## Exercise prompt
Report all lines holding "objects".
* begin Provided material *
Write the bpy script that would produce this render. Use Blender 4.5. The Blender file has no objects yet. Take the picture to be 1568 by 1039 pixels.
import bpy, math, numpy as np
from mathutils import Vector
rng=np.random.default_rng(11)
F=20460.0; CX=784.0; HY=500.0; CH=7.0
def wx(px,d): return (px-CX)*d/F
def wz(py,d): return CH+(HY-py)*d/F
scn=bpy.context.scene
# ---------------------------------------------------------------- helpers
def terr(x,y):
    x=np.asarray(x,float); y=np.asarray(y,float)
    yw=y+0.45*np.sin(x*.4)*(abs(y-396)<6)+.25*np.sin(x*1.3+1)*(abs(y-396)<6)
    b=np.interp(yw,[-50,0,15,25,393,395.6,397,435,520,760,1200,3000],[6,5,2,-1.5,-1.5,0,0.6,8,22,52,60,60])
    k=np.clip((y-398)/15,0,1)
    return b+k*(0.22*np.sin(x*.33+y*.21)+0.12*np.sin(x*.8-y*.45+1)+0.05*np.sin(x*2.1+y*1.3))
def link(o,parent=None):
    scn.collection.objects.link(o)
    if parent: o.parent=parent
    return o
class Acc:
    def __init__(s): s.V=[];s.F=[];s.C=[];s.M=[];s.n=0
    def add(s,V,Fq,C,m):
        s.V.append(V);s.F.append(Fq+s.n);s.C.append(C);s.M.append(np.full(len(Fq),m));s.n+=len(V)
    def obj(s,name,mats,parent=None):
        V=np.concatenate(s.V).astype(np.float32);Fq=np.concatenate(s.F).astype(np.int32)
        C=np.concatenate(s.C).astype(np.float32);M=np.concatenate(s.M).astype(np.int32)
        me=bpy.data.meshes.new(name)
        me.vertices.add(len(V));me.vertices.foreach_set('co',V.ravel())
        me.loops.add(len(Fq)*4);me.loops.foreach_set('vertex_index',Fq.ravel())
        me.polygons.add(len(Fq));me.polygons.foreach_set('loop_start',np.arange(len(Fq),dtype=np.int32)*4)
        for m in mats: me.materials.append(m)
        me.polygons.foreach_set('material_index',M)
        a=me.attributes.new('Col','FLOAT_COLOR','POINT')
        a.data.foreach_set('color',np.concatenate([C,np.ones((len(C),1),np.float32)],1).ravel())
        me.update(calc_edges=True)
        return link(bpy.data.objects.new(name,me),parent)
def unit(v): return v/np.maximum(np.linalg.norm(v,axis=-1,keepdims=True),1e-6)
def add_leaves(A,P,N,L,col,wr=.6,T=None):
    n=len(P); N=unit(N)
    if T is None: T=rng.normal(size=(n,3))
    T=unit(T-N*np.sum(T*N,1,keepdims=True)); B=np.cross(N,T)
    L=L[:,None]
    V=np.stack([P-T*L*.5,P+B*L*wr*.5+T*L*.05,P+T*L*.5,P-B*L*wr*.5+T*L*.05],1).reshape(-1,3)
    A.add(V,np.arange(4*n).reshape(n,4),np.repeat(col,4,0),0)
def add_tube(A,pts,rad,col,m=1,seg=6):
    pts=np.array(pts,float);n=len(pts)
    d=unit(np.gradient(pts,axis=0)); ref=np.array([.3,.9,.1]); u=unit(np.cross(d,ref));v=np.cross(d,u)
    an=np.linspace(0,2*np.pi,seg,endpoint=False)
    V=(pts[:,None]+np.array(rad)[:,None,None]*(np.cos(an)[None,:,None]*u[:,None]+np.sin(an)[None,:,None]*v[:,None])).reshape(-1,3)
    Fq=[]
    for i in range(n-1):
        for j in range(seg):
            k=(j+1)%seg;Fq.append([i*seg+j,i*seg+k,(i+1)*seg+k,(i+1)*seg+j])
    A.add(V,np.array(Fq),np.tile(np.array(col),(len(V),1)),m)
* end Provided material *
## Result for this exercise
Write the bpy script that would produce this render. Use Blender 4.5. The Blender file has no objects yet. Take the picture to be 1568 by 1039 pixels.
    scn.collection.objects.link(o)
        return link(bpy.data.objects.new(name,me),parent)